**Written problem:**
Repeat exactly the lines from the start of the entries below through the line containing "0.12), 0.5, 0.3)". Omit the rest.

======== Rows ========

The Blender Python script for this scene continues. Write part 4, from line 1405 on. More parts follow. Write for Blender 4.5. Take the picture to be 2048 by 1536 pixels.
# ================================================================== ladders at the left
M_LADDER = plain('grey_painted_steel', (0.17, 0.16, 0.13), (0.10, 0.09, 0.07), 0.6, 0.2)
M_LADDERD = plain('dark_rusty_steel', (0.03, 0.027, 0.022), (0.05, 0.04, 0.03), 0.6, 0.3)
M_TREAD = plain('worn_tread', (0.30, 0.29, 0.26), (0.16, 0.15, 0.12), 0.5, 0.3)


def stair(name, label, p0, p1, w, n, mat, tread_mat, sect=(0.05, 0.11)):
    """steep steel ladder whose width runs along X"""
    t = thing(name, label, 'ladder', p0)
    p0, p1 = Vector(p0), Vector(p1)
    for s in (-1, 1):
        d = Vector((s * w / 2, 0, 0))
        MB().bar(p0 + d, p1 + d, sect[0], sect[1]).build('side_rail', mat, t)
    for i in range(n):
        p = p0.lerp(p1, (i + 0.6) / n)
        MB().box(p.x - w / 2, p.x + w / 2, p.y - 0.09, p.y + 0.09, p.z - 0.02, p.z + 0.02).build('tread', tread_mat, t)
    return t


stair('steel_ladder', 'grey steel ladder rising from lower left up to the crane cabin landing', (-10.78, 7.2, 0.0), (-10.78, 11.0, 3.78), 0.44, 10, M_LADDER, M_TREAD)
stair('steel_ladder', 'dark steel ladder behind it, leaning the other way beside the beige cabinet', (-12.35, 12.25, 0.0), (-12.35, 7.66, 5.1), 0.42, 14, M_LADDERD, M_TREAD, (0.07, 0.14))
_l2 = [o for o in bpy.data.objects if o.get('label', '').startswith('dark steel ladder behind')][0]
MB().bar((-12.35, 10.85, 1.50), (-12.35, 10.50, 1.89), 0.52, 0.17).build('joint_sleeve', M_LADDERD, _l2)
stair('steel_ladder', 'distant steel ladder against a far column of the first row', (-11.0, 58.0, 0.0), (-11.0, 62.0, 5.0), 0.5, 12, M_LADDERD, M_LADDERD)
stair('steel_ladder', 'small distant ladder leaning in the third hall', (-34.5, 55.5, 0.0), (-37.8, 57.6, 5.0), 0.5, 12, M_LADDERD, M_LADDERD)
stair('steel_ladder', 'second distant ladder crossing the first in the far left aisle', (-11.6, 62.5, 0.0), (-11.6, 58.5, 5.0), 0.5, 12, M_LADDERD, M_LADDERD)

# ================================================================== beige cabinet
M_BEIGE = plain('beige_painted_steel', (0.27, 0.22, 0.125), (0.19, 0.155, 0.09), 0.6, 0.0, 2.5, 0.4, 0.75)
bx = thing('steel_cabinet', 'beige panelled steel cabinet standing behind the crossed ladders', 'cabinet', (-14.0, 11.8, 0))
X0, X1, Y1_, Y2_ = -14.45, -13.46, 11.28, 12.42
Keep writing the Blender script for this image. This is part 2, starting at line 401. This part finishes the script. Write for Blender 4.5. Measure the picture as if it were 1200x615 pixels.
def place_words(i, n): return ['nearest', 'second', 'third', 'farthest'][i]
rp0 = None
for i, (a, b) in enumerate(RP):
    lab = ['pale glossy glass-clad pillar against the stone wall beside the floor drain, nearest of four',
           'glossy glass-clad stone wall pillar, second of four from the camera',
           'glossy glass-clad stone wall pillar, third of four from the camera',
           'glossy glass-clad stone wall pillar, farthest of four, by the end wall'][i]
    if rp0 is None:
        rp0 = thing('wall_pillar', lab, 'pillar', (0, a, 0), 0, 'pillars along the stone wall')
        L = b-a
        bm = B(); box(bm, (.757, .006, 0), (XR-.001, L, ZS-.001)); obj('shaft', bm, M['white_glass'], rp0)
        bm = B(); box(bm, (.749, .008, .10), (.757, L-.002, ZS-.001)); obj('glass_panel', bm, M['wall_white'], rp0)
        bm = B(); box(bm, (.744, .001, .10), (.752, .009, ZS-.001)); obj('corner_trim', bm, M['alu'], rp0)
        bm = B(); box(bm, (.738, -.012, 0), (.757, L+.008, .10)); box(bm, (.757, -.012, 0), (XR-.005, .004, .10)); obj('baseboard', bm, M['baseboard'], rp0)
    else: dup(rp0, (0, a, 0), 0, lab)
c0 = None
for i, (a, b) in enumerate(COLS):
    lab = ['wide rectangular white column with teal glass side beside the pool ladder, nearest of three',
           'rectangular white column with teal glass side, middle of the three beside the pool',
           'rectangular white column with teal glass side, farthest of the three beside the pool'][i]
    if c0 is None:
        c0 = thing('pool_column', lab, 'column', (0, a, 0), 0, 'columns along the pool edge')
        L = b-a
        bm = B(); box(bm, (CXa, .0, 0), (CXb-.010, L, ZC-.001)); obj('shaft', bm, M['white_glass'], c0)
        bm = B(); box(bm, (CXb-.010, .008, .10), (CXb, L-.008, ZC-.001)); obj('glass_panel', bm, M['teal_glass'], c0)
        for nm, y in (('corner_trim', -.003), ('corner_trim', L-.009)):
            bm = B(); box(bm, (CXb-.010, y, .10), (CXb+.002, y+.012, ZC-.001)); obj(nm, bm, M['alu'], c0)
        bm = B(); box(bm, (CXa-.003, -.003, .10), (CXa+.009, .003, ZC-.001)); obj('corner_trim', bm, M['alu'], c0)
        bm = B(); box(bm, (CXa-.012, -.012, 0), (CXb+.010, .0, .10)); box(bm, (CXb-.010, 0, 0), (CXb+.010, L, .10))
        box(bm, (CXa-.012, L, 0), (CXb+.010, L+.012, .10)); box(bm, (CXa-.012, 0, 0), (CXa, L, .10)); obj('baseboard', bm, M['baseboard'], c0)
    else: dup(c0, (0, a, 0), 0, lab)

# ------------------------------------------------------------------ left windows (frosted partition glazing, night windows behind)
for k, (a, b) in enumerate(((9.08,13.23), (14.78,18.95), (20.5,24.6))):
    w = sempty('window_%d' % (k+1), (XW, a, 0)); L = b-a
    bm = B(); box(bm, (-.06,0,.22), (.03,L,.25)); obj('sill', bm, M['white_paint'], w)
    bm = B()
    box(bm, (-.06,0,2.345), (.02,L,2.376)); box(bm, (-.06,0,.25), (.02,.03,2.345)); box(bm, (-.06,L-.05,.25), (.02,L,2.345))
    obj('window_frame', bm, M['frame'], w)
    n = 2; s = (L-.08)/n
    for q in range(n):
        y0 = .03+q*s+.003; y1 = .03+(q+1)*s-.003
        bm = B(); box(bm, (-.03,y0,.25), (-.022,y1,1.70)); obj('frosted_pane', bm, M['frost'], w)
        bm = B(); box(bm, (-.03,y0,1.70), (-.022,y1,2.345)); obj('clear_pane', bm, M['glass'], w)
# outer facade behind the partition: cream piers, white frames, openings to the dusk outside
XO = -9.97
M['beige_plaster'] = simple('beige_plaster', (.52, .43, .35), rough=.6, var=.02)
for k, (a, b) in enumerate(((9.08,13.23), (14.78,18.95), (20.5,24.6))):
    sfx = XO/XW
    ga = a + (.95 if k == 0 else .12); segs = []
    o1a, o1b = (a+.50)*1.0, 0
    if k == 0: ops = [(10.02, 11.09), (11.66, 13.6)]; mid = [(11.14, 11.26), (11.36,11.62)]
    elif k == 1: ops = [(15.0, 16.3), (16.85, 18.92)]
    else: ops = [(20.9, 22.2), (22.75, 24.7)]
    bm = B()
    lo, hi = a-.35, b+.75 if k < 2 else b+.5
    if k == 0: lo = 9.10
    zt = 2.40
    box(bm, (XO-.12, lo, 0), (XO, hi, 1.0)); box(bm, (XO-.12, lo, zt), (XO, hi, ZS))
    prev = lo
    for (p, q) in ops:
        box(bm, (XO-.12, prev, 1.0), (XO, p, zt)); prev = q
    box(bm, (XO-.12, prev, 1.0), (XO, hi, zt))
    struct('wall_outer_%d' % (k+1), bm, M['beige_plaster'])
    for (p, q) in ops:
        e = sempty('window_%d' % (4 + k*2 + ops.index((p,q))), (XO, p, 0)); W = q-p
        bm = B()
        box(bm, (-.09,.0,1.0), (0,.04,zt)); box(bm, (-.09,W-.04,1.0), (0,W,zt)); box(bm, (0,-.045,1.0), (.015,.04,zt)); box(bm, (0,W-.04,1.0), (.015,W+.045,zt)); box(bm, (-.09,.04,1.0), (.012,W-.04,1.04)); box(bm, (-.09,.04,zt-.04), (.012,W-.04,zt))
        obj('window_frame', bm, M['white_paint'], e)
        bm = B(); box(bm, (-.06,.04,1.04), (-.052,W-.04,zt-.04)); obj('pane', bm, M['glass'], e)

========

**Final result:**
The Blender Python script for this scene continues. Write part 4, from line 1405 on. More parts follow. Write for Blender 4.5. Take the picture to be 2048 by 1536 pixels.
# ================================================================== ladders at the left
M_LADDER = plain('grey_painted_steel', (0.17, 0.16, 0.13), (0.10, 0.09, 0.07), 0.6, 0.2)
M_LADDERD = plain('dark_rusty_steel', (0.03, 0.027, 0.022), (0.05, 0.04, 0.03), 0.6, 0.3)
M_TREAD = plain('worn_tread', (0.30, 0.29, 0.26), (0.16, 0.15, 0.12), 0.5, 0.3)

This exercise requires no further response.